Der Kluft ist ziemlich groß gewesen am 26. Juli 2023. Marcel Sabitzer, einer von Borussia Dortmunds Millionen-Transfers dieses Sommers, hatte seinen ersten Arbeitstag in Schwarz-Gelb. Unter der südkalifornischen Sonne, wo der BVB sein Trainingslager abhielt, erklärte der Österreicher, wie er nun als Führungsspieler des größten Konkurrenten seinem ehemaligen Arbeitgeber Bayern München ein Bein stellen wolle. Was ihn zum Wechsel bewog, wie er vorangehen möchte. Es gab viele Fragen an den 29-Jährigen, der ja eine wichtige Rolle im Dortmunder Mittelfeld einnehmen sollte.

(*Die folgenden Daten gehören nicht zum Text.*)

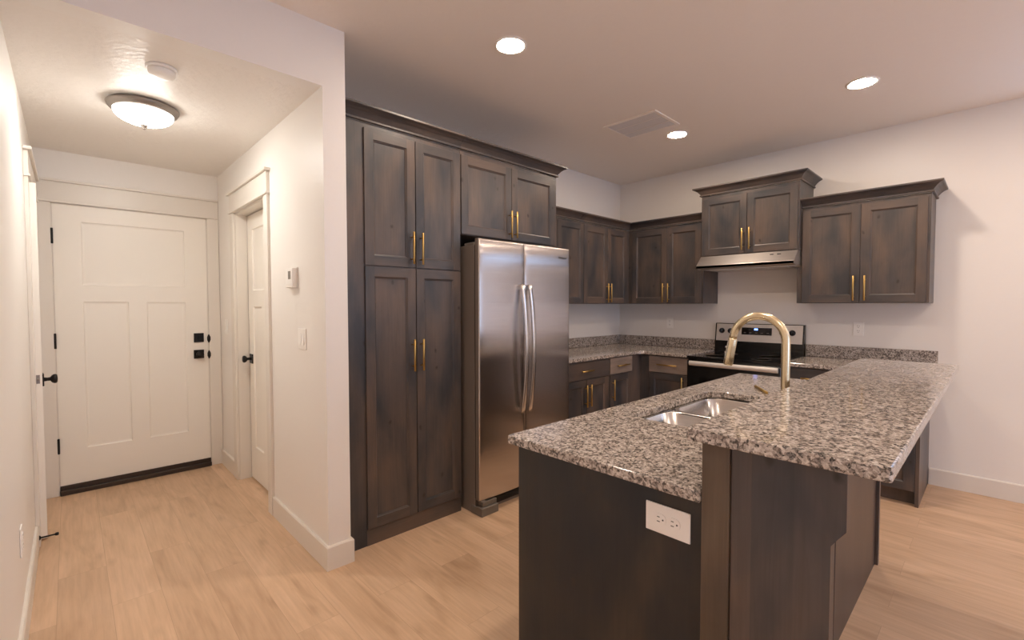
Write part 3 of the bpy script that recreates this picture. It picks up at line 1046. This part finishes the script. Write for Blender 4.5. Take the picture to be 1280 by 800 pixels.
# tangent leaving the arch, slightly outward
tx, tz = math.sin(q), -math.cos(q)
ex, ez = path[-1][1], path[-1][2]
path.append((0, ex + tx * 0.012, ez + tz * 0.012))
MB().tube(path, 0.0155, 20).build('gooseneck', 'champagne', t)
hp = [(0, ex + tx * s, ez + tz * s) for s in (0.0125, 0.018, 0.05, 0.09, 0.123, 0.128)]
hd_ = MB().tube(hp, [0.0155, 0.0172, 0.0178, 0.0185, 0.0188, 0.016], 20).build('spray_head', 'champagne', t)
for s in (0.055, 0.078):
    bx, bz = ex + tx * s + 0.0178 * math.cos(q), ez + tz * s + 0.0178 * math.sin(q)
    MB().lathe([(0.0, -0.006), (0.005, -0.004), (0.0065, 0.0), (0.005, 0.004), (0.0, 0.006)], (0, bx, bz), 'z', 12).build('spray_button', 'bright_metal', hd_)
MB().tube([(0.016, 0, 0.05), (0.034, 0, 0.052), (0.040, 0.004, 0.06), (0.046, 0.01, 0.10)], [0.010, 0.010, 0.006, 0.0045], 12).build('lever', 'champagne', t)

# short brass rod left lying on the worktop
pm = MB()
pm.lathe([(0.0, -0.099), (0.0055, -0.099), (0.0068, -0.097), (0.0068, 0.097), (0.0055, 0.099), (0.0, 0.099)], (0, 0, 0.0068), 'x', 16)
o = pm.build('brass_rod', 'brass')
o.location = (2.620, 0.849, 0.9142)
o.rotation_euler = (0, 0, math.atan2(0.111, 0.165))
tag(o, 'short brass rod lying loose on the island worktop beyond the sink', 'rod')

# ------------------------------------------------------------------ refrigerator
FX0, FX1, FYF = 1.8856, 2.7874, 2.2687
t = thing('refrigerator', 'stainless steel side-by-side refrigerator between the pantry and base cabinets', 'refrigerator', (FX0, FYF, 0))
W = FX1 - FX0
m = MB()
m.box(0.003, W - 0.003, 0.060, 0.78, 0.0, 1.752, bevel=0.004, seg=2)
m.build('case', 'fridge_case', t)
m = MB().box(0.006, W - 0.006, 0.046, 0.060, 0.10, 1.755)
m.build('gasket', 'dark_gasket', t)
seam = 2.2955 - FX0

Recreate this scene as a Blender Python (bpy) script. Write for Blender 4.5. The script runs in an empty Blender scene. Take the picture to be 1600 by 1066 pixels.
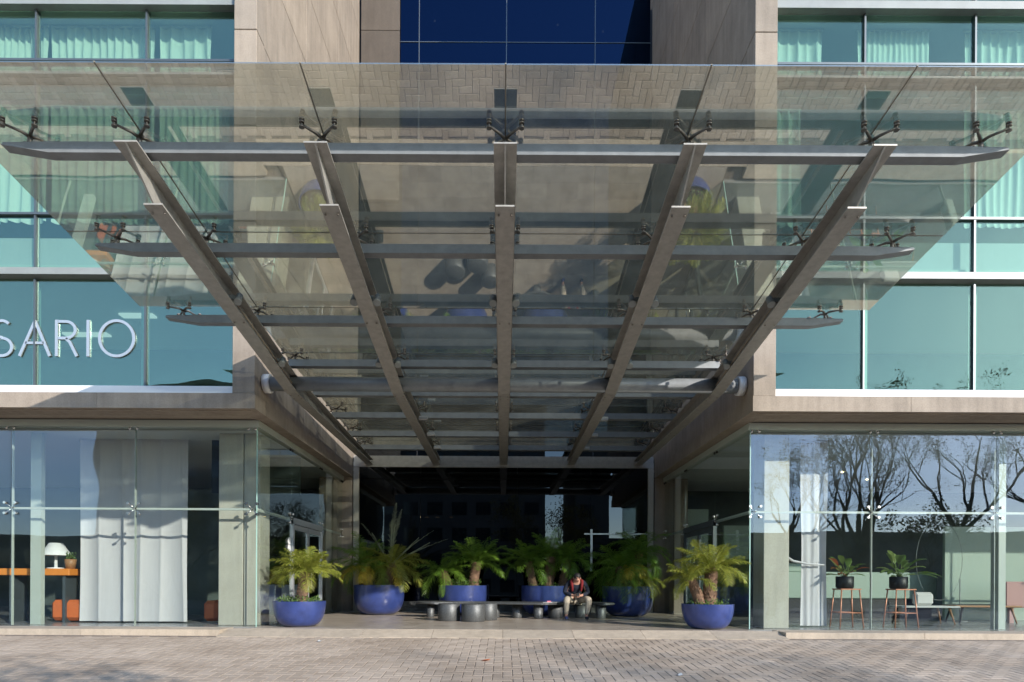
import bpy, math, random
import numpy as np
from mathutils import Vector, Matrix
R = math.radians
random.seed(7)
sc = bpy.context.scene
C = sc.collection

# ---------------------------------------------------------------- camera, sky, sun
EYE = 0.9
cam = bpy.data.cameras.new('camera'); co = bpy.data.objects.new('camera', cam); C.objects.link(co)
co.location = (0, 0, EYE); co.rotation_euler = (R(90), R(-0.3), 0)
cam.sensor_width = 36; cam.lens = 21.375; cam.shift_x = 0.00875; cam.shift_y = 0.2345
cam.clip_start = 0.1; cam.clip_end = 2000
sc.camera = co
SUN = Vector((0.91, -1.0, 0.535)).normalized()
w = bpy.data.worlds.new('World'); sc.world = w; w.use_nodes = True
nt = w.node_tree; bg = nt.nodes['Background']
sky = nt.nodes.new('ShaderNodeTexSky'); sky.sky_type = 'NISHITA'; sky.sun_disc = False
sky.sun_elevation = math.asin(SUN.z); sky.sun_rotation = math.atan2(SUN.x, SUN.y)
sky.dust_density = 0.22; sky.air_density = 0.95; sky.ozone_density = 1.9
nt.links.new(sky.outputs[0], bg.inputs[0]); bg.inputs[1].default_value = 0.15
sl = bpy.data.lights.new('sun', 'SUN'); so = bpy.data.objects.new('sun', sl); C.objects.link(so)
sl.energy = 2.05; sl.angle = R(0.5); sl.color = (1, .935, .85)
so.rotation_euler = SUN.to_track_quat('Z', 'Y').to_euler(); so.location = (30, -20, 30)
sc.view_settings.view_transform = 'Standard'; sc.view_settings.look = 'None'
sc.view_settings.exposure = 1.47; sc.view_settings.gamma = 1
sc.render.engine = 'CYCLES'
cy = sc.cycles
cy.max_bounces = 10; cy.transparent_max_bounces = 40; cy.glossy_bounces = 5; cy.diffuse_bounces = 4
cy.use_denoising = True; cy.sample_clamp_indirect = 6
cy.caustics_reflective = False; cy.caustics_refractive = False

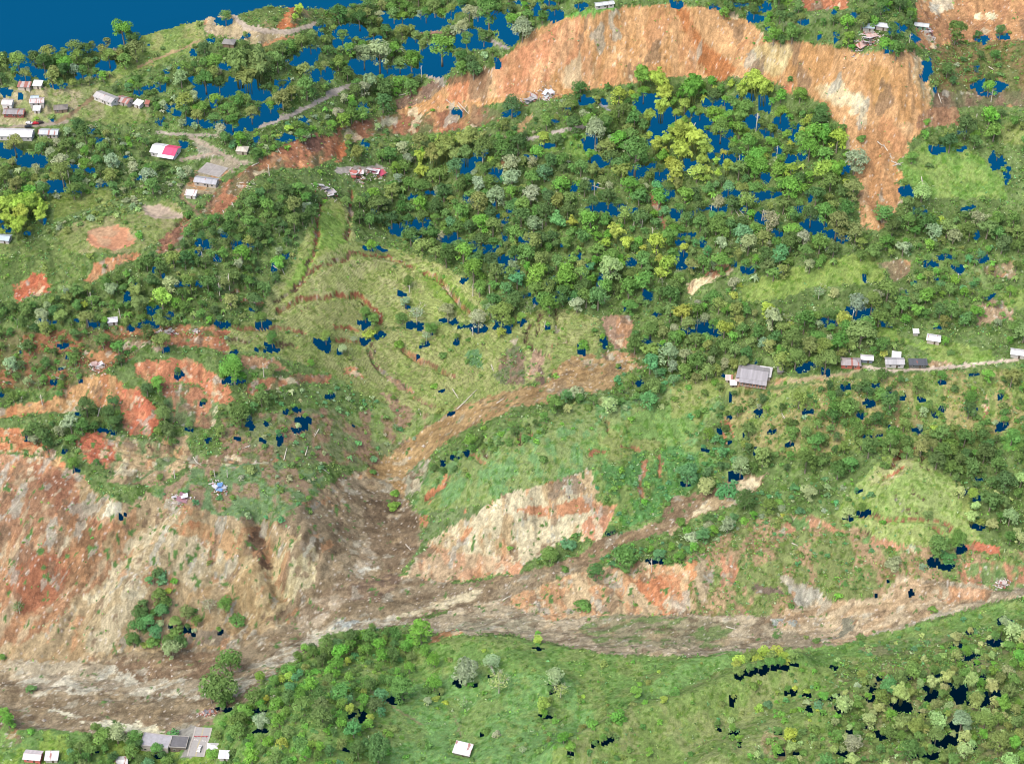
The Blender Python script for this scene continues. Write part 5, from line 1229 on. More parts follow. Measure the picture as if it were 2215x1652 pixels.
ruin('10', 140, 1165, 9, 9, -24, [(186,110,100), (226,222,222)], 'collapsed house with a rust red roof left of the twisted white roofs', 2)
ruin('10', 270, 1140, 11, 7, 24, [(236,232,234), (200,80,110)], 'twisted white and pink roofs beside the broken grey slab', 3)
ruin('10', 1290, 655, 17, 6, 16, [(206,206,204), (190,190,188)], 'flattened pale roofs at the foot of the great orange cliff', 4)
ruin('10', 1390, 640, 7, 6, -10, [(226,230,232), (206,216,222)], 'heap of white roof sheets at the right end of the flattened roofs', 5)
ruin('20', 1275, 275, 13, 9, 0, [(236,234,236), (220,190,180)], 'shattered white house scattered on the brink of the orange cliff', 6, 40)
ruin('20', 1680, 205, 6, 4, 10, [(216,220,220)], 'broken pale shed in front of the green walled house top right', 7)
ruin('01', 630, 755, 8, 5, 0, [(216,212,214), (196,170,160)], 'heap of grey white boards above the yellow orange scar', 8)
ruin('01', 1180, 1620, 10, 4.5, -6, [(230,230,236), (150,110,120)], 'crushed white roofed house on the green bench above the left cliff', 9)
ruin('01', 1440, 1545, 8, 5, -30, [(104,150,200), (190,196,204)], 'scattered blue and white sheets on the green bench', 10)
ruin('22', 2155, 525, 5, 4, 0, [(216,206,200)], 'small broken pale shed at the right edge of the slide', 11)
ruin('01', 1090, 525, 9, 2.2, 0, [(176,176,172)], 'low row of grey broken walls above the orange scars', 12)
ruin('01', 1282, 523, 3, 1.6, 0, [(176,186,190)], 'tiny grey blue sheet shelter left standing on the terraces', 13, 4)
ruin('02', 1362, 1372, 6.5, 3, 0, [(150,152,158), (140,140,146)], 'grey slab of a buried house where the road meets the mud', 14)

#PLANTS
# ------------------------------------------------------------------ plants
PAL = {'dark': (78, 110, 62), 'mid': (92, 128, 66), 'olive': (112, 134, 74), 'bright': (100, 148, 62), 'grey': (134, 152, 116),
       'pale': (142, 164, 102), 'yellow': (140, 164, 70), 'teal': (88, 138, 88)}
PALW = {'dark': 'dark green', 'mid': 'mid green', 'olive': 'olive green', 'bright': 'bright green', 'grey': 'grey green',
        'pale': 'pale green', 'yellow': 'yellow green', 'teal': 'bluish green'}

def leaf_mat(name, src):
    m, t = mat_new(name)
    if src == 'object':
        oi = t.nodes.new('ShaderNodeObjectInfo'); col = oi.outputs['Color']
    else:
        a = t.nodes.new('ShaderNodeAttribute'); a.attribute_name = 'col'; col = a.outputs['Color']
    ta = t.nodes.new('ShaderNodeAttribute'); ta.attribute_name = 't'
    P = t.nodes.new('ShaderNodeTexCoord').outputs['Object']
    geo = t.nodes.new('ShaderNodeNewGeometry')
    nz = noise_(t, geo.outputs['Position'], .35, 3)
    nf = noise_(t, geo.outputs['Position'], 2.2, 3, .6)
    f = math_(t, 'MULTIPLY_ADD', ta.outputs['Fac'], .7, .65)
    f = math_(t, 'MULTIPLY', f, math_(t, 'MULTIPLY_ADD', nf, .7, .64))
    col = mulcol(t, col, f)
    yl = t.nodes.new('ShaderNodeVectorMath'); yl.operation = 'MULTIPLY'; yl.inputs[1].default_value = (1.06, 1.03, .92)
    t.links.new(col, yl.inputs[0])
    col = mixcol(t, math_(t, 'MULTIPLY', nz, .9), col, yl.outputs[0])
    d = t.nodes.new('ShaderNodeBsdfDiffuse'); tr = t.nodes.new('ShaderNodeBsdfTranslucent')
    t.links.new(col, d.inputs[0]); t.links.new(col, tr.inputs[0])
    mx = t.nodes.new('ShaderNodeMixShader'); mx.inputs[0].default_value = .38
    o = t.nodes.new('ShaderNodeOutputMaterial')
    t.links.new(d.outputs[0], mx.inputs[1]); t.links.new(tr.outputs[0], mx.inputs[2]); t.links.new(mx.outputs[0], o.inputs[0])
    return m
LEAF_O = leaf_mat('leaves', 'object')
LEAF_A = leaf_mat('leaves_mixed', 'attr')
BARK = paint((150, 140, 124), .9, .3, 3.0)
PALEBARK = paint((206, 200, 184), .85, .3, 3.0)
LEAFGAIN = 2.0
def leafcol(c, j=0.0, r=None):
    k = 1.0
    a = np.array(alb(c, LEAFGAIN))
    if r is not None: a = a * (1 + r.uniform(-j, j, 3) * np.array([1, .7, .8])) * (1 + r.uniform(-j, j))
    return tuple(np.clip(a, 0, .9))

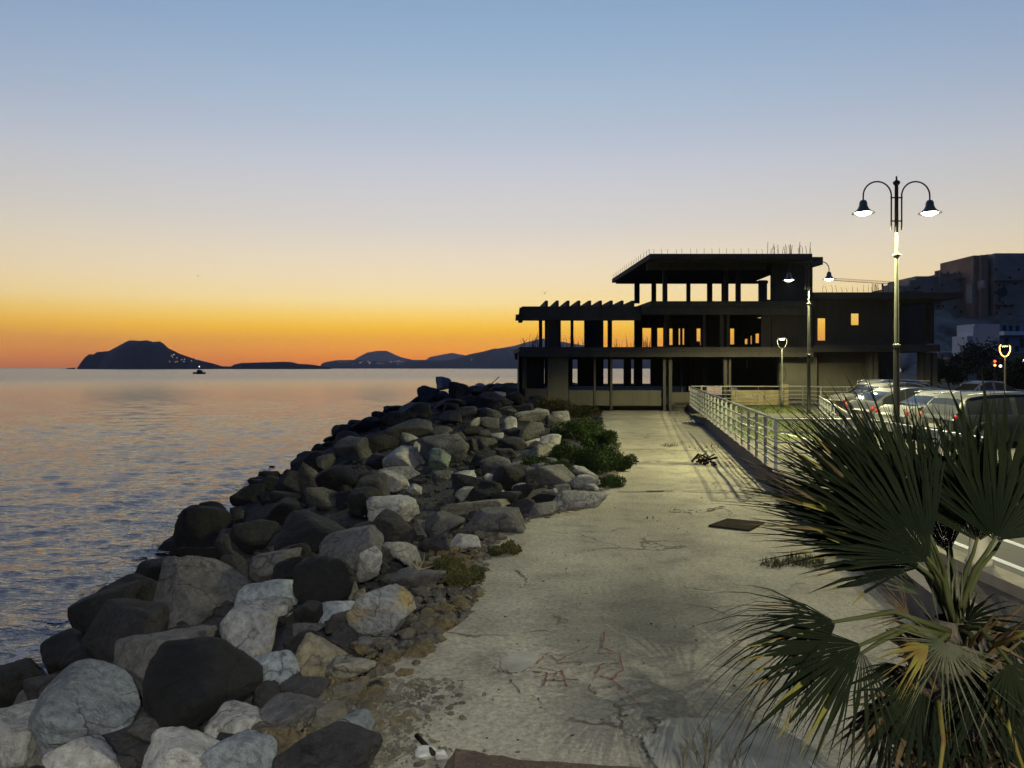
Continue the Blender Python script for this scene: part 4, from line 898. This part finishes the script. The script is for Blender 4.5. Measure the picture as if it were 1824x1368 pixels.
tree(X(1722,100),100,.3,(Z(622,100)-.3),2.4,4,'smaller dark tree left of the rounded tree')
tree(X(1793,60),60,.3,(Z(643,60)-.3),1.5,5,'low dark tree below the orange ring lamp',.2)
tree(X(1822,58),58,.3,(Z(640,58)-.3),1.3,6,'low dark tree at the right edge by the blue house',.2)
tree(X(1690,85),85,.3,(Z(642,85)-.3),2.2,8,'low dark tree under the harbour shed',.2)
tree(X(1770,75),75,.3,(Z(655,75)-.3),1.8,9,'squat dark tree between the traffic light and the rounded tree',.15)
# traffic light and small far lamps
tl = empty('traffic_light',(X(1773,55),55,.4)); tag(tl,'traffic light glowing red before the far trees','traffic light')
ch('post', MB().tube([(X(1773,55),55,.4),(X(1773,55),55,Z(652,55))],.05,8), M['pole_dark'], tl)
ch('housing', MB().box((X(1770.5,55),54.9,Z(652,55)),(X(1775.5,55),55.2,Z(640,55))), M['pole_dark'], tl)
for (py,m) in ((643.5,emit('red_signal',(1,.08,.03),5)),(650.5,emit('amber_signal',(1,.35,.08),5))): 
    s_=MB().lathe([(0,-.06),(.075,-.04),(.085,0),(0,.0)],14); s_.v=[(v[0]+X(1773,54.8),v[2]+54.86,v[1]+Z(py,54.8)) for v in s_.v]; ch('signal_lens', s_, m, tl)
def globe(px,py,D,r,mat,label,name='distant_lamp',group=None):
    v,f=ICO[2]; o=MB().add((v*r).tolist(),f).build(name,mat,None,True); o.location=P(px,py,D); return tag(o,label,'lamp',group)
bw = emit('distant_white_light',(1,.93,.8),3.5)
globe(1705,643,110,.16,bw,'small white lamp under the cliff left of the tree')
globe(1782,652,58,.10,bw,'small white lamp right beside the traffic light')
globe(1822,642,70,.14,bw,'small white lamp at the right edge above the low tree')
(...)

Nach einer guten Viertelstunde verabschiedete sich Sabitzer. Salih Özcan trat vor die Mikrofone. Es gab ein paar pflichtschuldige Nachfragen zum vergeigten Saisonfinale des BVB. Özcan beantwortete sie geduldig. Aber die großen Geschichten lieferte der 25-Jährige an diesem Tag als Ergänzungsspieler, der kaum Einsatzzeit hatte, nicht. Die prägenden Gesichter in dieser Dortmunder Mannschaft waren schließlich andere.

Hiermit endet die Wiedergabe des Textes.